— start of RECORDS SHOWN —
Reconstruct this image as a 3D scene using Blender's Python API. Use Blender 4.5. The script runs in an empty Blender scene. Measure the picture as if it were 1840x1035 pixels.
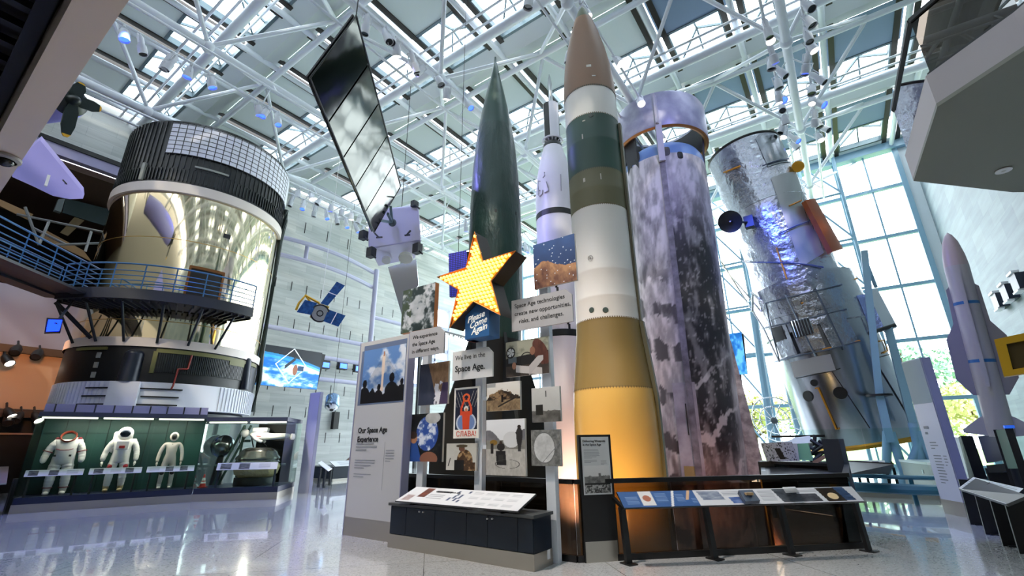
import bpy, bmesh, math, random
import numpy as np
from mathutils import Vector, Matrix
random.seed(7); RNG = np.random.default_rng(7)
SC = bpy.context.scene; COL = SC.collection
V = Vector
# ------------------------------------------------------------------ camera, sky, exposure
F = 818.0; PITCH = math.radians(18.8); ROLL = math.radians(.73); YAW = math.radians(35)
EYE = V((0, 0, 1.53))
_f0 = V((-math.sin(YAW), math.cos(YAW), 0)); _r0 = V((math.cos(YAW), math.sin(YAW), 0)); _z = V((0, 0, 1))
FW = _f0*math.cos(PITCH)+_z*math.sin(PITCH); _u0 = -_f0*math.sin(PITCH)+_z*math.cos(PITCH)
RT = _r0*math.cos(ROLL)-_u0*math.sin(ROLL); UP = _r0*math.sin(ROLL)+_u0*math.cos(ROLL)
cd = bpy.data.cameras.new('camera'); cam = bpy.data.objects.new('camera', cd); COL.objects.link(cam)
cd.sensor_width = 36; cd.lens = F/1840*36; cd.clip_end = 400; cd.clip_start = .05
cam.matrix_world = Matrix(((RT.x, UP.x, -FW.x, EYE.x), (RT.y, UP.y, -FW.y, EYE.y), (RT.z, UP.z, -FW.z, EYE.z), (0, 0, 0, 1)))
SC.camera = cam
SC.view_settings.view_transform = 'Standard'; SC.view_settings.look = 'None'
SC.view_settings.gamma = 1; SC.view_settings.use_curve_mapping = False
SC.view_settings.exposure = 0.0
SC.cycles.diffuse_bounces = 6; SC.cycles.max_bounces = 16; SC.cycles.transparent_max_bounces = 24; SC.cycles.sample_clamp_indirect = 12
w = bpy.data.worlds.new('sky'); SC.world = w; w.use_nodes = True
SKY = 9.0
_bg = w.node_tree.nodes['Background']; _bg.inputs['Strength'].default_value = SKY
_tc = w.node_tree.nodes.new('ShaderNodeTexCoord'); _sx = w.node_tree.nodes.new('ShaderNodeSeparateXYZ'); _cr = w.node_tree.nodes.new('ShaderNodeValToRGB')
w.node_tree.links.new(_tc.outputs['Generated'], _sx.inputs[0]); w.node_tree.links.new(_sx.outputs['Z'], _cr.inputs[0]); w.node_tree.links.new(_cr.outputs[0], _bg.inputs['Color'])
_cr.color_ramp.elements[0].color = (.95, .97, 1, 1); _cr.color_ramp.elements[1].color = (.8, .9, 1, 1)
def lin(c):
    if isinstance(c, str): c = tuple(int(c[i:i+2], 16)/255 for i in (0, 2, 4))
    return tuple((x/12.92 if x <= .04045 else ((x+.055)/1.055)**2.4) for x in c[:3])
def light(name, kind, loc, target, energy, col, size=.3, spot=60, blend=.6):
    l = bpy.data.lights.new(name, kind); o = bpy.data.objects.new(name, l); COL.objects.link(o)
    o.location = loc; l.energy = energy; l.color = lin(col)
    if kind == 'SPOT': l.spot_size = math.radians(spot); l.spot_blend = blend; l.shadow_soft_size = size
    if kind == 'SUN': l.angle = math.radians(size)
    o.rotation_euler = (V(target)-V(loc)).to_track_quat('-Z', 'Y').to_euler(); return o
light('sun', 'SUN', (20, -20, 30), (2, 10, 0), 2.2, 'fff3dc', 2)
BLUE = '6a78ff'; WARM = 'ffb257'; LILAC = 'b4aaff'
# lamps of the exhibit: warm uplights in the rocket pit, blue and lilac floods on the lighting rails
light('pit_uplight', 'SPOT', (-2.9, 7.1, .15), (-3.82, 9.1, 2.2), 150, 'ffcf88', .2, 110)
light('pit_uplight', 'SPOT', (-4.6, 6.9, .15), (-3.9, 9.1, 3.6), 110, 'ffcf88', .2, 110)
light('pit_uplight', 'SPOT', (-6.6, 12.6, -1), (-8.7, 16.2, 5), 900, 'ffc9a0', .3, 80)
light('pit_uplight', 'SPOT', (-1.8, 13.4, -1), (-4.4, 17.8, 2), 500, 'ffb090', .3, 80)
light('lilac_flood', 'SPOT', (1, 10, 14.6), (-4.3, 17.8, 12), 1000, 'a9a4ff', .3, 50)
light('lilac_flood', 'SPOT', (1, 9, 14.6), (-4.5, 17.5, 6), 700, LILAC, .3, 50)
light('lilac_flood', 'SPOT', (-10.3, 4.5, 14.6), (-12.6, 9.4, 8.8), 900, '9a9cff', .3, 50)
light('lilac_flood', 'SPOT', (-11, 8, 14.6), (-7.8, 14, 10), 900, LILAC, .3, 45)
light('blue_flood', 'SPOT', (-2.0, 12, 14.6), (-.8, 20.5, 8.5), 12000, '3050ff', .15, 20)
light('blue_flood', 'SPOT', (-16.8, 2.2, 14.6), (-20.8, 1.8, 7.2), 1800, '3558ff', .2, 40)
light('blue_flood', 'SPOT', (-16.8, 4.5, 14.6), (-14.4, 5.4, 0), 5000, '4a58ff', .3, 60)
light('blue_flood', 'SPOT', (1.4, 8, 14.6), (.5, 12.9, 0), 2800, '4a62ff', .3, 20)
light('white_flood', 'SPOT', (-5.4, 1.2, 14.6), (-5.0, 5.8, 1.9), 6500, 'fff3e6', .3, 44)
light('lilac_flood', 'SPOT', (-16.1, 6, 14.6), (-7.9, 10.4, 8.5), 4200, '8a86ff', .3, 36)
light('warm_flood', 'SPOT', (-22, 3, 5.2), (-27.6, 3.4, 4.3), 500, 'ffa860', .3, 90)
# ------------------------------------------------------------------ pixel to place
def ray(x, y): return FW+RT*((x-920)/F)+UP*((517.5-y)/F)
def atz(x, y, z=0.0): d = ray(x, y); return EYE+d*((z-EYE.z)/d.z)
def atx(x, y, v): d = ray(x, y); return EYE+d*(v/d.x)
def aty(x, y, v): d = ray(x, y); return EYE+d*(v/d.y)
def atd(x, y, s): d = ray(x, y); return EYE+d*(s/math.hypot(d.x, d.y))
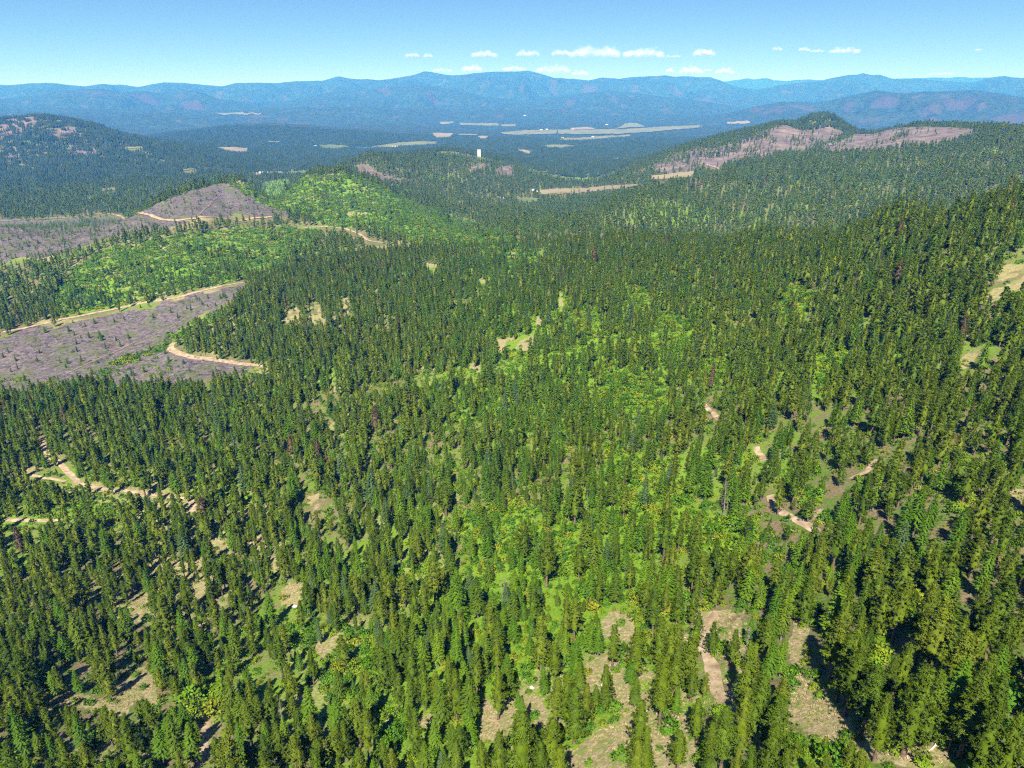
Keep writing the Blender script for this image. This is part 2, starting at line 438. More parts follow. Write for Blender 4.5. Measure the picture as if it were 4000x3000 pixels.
— end of RECORDS SHOWN —
— start of RECORDS SHOWN —
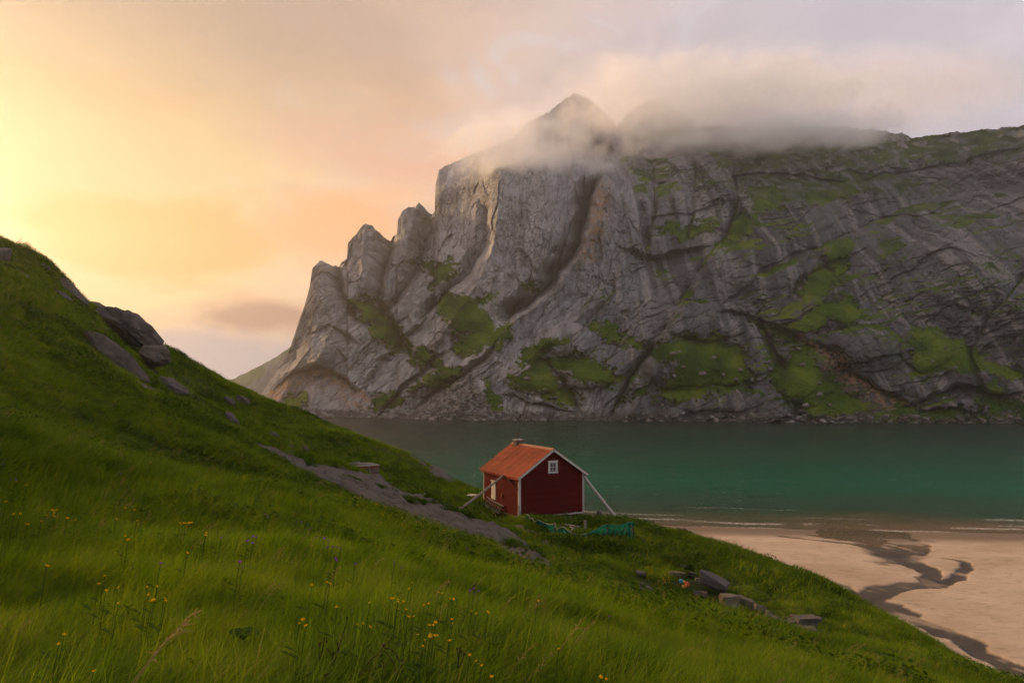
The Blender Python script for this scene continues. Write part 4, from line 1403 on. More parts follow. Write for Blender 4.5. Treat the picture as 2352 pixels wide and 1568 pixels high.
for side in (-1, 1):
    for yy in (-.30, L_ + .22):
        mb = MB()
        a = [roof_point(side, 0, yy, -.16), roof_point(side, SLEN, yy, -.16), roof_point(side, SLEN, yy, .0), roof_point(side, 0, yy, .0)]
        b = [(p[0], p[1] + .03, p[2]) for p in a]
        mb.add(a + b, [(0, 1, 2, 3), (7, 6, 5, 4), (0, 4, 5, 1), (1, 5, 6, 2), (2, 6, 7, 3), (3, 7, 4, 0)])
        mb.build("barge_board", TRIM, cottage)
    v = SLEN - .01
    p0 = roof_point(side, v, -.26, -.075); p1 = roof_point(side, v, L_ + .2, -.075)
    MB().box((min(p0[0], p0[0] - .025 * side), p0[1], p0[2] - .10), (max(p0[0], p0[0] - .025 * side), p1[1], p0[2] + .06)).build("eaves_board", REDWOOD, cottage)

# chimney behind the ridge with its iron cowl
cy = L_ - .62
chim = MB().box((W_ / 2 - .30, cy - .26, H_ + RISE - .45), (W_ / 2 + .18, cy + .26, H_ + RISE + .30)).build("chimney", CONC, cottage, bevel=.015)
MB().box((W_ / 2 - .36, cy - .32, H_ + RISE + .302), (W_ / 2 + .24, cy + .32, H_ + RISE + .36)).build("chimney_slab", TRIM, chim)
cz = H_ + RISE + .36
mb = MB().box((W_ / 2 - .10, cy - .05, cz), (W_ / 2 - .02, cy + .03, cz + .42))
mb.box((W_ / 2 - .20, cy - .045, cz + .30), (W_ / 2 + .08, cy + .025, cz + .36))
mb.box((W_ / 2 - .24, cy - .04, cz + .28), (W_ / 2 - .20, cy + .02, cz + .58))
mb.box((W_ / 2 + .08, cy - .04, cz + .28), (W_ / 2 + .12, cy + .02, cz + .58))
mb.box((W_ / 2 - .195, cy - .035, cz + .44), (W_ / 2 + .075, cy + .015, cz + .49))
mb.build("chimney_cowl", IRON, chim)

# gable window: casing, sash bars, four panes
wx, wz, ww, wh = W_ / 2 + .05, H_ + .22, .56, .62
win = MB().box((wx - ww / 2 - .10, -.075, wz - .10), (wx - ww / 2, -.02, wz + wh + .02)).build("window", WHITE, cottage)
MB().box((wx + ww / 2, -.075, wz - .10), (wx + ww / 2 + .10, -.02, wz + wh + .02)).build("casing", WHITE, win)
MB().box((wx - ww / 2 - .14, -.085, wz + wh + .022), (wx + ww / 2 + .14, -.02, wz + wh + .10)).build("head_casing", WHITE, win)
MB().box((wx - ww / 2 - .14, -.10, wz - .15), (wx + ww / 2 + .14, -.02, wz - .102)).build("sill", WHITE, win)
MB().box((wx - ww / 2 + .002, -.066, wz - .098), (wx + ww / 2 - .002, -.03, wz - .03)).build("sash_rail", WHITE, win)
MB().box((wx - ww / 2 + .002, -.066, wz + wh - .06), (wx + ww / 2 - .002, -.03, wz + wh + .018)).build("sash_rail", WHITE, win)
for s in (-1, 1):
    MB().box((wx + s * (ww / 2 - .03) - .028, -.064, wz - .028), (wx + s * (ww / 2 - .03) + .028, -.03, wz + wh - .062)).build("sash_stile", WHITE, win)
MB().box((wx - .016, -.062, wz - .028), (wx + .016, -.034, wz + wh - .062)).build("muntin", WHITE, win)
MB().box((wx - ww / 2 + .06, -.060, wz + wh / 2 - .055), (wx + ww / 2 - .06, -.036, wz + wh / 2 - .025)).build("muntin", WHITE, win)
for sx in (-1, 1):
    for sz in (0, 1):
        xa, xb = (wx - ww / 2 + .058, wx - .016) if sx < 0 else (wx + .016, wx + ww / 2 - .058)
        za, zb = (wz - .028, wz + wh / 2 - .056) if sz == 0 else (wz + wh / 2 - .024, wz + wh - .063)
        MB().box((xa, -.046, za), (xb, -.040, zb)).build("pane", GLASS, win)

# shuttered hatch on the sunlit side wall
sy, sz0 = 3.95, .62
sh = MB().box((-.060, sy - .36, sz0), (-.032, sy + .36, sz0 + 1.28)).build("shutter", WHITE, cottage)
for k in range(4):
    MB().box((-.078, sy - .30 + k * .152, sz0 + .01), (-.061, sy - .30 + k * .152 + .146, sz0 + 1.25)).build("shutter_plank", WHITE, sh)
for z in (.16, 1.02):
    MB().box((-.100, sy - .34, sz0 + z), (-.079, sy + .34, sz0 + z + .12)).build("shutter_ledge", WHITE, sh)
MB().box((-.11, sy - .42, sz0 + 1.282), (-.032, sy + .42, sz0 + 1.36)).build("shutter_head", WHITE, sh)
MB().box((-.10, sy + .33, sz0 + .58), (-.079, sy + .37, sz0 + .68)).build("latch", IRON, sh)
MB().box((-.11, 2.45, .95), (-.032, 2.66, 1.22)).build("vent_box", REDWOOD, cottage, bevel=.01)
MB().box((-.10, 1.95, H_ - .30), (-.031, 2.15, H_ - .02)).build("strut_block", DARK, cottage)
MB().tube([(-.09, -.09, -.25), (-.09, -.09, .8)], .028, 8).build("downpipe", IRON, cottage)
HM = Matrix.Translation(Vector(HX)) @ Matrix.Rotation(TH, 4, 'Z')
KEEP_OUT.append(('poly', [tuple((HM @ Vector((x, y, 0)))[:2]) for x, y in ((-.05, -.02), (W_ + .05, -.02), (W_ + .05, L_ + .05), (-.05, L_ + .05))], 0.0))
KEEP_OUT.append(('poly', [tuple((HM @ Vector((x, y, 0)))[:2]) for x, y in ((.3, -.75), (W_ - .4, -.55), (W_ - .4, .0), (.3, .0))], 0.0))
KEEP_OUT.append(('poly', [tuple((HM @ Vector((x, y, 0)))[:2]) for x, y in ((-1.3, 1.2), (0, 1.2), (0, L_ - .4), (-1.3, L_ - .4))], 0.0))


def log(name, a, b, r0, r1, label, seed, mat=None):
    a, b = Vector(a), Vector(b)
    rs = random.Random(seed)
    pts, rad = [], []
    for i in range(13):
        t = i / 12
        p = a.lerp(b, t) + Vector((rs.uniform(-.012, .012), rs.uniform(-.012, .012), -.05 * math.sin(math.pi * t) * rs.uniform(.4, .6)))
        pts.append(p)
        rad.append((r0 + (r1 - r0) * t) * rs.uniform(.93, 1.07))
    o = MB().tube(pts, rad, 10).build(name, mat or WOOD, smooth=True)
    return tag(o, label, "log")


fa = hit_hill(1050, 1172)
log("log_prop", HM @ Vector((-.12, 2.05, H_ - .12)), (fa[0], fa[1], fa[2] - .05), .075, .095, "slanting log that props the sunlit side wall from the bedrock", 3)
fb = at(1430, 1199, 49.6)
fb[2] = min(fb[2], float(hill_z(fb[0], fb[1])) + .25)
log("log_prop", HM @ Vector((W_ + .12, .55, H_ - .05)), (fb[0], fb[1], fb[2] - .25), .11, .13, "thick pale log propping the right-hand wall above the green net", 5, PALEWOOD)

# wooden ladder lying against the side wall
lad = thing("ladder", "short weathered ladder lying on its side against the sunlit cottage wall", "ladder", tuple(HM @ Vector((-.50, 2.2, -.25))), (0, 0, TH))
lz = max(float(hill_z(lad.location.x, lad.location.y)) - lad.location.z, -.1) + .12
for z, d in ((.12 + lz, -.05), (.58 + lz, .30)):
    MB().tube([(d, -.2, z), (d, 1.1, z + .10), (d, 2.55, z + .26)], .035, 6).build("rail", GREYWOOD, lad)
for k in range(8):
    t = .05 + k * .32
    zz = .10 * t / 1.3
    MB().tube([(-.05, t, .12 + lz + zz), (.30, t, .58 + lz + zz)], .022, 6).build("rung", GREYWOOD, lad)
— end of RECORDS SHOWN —
▸ WRITTEN EXERCISE: Filter the listing above for the string "this" and copy every matching line.

▸ TASK RESULT:
Reconstruct this image as a 3D scene using Blender's Python API. Use Blender 4.5. The script runs in an empty Blender scene. Measure the picture as if it were 1840x1035 pixels.
Keep writing the Blender script for this image. This is part 2, starting at line 438. More parts follow. Write for Blender 4.5. Measure the picture as if it were 4000x3000 pixels.
The Blender Python script for this scene continues. Write part 4, from line 1403 on. More parts follow. Write for Blender 4.5. Treat the picture as 2352 pixels wide and 1568 pixels high.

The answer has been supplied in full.